Synthesis of composition-tunable octahedral Pt–Cu alloy nanocrystals by controlling reduction kinetics of metal precursors

Abstract

In this paper, we reported a solvothermal method for the synthesis of octahedral Pt–Cu bimetallic alloy nanocrystals (NCs) with tunable composition. Inspired by the result from our previous exploration on octahedral Pt–Cu alloy NCs that Cu contents can be tuned from 10% to 50%, we further tuned the Cu portion from 50%to75% by simply introducing n-butylamine in the reaction system. It is believed that n-butylamine plays a key role in breaking through a thermodynamic constraint in the formation of Pt–Cu alloy nanocrystals (NCs).
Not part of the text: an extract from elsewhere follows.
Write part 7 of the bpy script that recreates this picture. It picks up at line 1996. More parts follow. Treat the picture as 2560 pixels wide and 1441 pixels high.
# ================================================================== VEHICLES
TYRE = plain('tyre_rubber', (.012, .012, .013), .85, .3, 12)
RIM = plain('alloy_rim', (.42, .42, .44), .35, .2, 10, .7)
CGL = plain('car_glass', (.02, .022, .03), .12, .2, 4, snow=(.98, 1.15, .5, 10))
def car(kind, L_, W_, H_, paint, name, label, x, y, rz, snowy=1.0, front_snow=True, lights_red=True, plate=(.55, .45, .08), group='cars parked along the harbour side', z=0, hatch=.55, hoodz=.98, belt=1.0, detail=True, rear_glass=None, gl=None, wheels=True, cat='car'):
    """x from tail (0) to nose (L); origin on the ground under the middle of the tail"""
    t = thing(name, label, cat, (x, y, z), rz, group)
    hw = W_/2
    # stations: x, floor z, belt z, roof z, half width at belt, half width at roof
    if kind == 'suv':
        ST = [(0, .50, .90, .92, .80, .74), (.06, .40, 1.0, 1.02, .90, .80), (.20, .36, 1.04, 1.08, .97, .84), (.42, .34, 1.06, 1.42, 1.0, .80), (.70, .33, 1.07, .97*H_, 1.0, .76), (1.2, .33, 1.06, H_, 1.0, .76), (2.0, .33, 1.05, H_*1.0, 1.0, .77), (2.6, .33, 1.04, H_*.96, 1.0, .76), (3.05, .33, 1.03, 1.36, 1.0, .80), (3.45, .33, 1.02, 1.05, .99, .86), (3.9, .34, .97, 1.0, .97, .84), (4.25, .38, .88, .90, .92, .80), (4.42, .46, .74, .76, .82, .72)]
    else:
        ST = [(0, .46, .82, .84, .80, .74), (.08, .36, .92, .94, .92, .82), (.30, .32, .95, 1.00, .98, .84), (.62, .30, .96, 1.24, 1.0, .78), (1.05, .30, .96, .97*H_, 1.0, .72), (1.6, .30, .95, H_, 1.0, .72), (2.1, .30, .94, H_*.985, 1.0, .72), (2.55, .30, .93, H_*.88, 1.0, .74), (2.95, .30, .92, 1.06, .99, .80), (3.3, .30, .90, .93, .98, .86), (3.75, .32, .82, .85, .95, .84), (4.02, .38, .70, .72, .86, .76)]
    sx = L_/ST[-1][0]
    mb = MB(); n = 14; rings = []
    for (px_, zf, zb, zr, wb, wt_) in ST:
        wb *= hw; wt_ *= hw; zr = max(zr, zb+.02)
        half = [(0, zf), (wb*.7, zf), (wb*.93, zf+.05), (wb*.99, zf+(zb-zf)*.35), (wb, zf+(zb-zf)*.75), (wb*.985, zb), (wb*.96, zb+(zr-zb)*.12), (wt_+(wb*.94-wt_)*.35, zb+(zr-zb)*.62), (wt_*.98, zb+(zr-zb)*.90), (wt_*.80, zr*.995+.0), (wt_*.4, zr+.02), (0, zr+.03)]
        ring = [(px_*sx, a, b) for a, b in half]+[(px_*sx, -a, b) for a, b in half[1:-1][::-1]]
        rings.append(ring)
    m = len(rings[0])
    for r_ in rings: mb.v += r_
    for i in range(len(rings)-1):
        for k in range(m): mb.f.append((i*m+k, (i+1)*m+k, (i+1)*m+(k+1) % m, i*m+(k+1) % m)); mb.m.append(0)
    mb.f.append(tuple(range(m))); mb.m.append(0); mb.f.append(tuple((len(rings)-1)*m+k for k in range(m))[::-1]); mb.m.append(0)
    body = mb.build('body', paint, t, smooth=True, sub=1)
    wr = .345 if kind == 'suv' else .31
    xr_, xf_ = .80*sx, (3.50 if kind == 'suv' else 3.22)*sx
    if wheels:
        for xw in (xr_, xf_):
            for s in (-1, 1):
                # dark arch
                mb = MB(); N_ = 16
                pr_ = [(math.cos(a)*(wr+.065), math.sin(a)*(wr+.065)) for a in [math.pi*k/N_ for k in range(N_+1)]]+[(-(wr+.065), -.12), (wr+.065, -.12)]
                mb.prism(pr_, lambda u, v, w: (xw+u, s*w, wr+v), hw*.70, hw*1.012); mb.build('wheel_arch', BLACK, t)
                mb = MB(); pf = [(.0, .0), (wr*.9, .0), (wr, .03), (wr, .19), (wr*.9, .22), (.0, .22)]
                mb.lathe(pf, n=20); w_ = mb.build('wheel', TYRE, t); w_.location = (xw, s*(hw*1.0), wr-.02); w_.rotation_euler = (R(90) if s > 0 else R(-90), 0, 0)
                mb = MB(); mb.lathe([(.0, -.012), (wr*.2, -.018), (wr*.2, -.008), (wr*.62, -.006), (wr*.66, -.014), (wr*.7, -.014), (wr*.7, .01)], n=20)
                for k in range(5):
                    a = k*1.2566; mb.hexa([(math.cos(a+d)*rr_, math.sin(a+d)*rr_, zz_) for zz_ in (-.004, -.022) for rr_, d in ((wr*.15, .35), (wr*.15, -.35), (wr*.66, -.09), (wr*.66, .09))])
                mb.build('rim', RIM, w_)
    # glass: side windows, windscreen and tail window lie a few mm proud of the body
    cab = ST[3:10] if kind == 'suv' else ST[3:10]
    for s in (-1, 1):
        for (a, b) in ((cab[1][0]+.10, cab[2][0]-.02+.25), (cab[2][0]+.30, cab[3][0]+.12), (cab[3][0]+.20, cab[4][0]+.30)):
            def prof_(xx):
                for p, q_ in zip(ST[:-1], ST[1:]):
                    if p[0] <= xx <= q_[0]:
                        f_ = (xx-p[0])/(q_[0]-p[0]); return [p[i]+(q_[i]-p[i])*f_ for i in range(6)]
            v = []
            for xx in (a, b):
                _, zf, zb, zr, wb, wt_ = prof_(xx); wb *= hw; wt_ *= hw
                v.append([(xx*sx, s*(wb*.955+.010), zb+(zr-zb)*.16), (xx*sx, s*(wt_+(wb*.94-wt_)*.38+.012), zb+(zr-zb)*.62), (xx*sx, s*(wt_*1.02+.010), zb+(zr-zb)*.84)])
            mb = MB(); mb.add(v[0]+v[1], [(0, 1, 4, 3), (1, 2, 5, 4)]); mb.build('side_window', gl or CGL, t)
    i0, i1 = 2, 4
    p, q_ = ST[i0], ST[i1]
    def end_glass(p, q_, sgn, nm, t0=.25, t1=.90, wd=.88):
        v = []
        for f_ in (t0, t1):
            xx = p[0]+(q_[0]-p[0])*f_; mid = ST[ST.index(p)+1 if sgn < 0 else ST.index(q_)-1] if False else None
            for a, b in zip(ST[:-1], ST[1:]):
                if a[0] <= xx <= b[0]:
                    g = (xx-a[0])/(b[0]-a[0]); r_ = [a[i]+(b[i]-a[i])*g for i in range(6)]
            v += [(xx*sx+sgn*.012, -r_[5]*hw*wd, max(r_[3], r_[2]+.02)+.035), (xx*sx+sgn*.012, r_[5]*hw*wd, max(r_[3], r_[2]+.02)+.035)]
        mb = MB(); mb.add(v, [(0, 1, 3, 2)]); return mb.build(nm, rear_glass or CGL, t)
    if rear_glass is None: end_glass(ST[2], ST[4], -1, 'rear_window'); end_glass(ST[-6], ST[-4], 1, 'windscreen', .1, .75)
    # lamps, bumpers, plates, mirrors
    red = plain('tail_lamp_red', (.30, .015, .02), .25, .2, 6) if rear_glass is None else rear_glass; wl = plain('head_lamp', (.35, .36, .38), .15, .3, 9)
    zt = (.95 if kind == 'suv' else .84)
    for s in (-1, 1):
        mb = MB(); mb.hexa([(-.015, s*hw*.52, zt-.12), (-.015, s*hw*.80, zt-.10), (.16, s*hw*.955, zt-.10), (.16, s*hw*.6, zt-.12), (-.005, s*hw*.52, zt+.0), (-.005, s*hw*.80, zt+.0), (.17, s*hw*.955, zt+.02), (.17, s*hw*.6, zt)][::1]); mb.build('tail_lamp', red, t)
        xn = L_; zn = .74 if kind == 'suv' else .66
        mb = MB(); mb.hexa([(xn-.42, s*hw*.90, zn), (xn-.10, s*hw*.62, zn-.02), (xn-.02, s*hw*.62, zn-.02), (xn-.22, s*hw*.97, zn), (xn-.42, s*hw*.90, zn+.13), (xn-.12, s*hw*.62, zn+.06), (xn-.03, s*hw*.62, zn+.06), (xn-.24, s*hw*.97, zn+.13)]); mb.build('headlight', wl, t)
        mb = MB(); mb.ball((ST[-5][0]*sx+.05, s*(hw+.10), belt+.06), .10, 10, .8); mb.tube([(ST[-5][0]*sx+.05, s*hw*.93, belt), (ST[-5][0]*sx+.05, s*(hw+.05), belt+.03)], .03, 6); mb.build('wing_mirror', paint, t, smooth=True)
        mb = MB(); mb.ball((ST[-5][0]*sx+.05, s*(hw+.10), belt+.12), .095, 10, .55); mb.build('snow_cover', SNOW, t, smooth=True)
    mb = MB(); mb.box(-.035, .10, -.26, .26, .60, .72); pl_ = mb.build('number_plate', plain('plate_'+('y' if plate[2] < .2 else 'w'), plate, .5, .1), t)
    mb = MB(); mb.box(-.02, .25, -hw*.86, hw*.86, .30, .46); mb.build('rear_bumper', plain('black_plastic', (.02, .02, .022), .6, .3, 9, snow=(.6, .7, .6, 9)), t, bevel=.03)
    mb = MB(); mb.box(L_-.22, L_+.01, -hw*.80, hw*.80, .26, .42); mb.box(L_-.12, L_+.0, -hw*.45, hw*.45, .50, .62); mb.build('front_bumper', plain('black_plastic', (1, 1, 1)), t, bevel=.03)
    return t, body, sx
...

The synergistic effect of underpotential deposition-like Cu reduction and the different complexion abilities of amine group of n-butylamine with two metal species effectively tuned the reduction kinetics, by which each reduced Pt atom is able to catalyze reduction of more Cu atoms and be fully covered with 12Cu atoms in the Pt–Cu alloy crystal, while Cu precursor is not able to be reduced solely and bind solely with Cu atoms, resulting in the successful tuning of Cu composition from 50% to 75%. In addition, we investigated the electro-catalytic activity of Pt–Cu bimetallic alloy NCs with different composition in electro-oxidation of methanol. The as-prepared PtCu3 NCs exhibit excellent electro-catalytic performance and stability in comparison with commercial Pt black and other compositional Pt–Cu alloy NCs.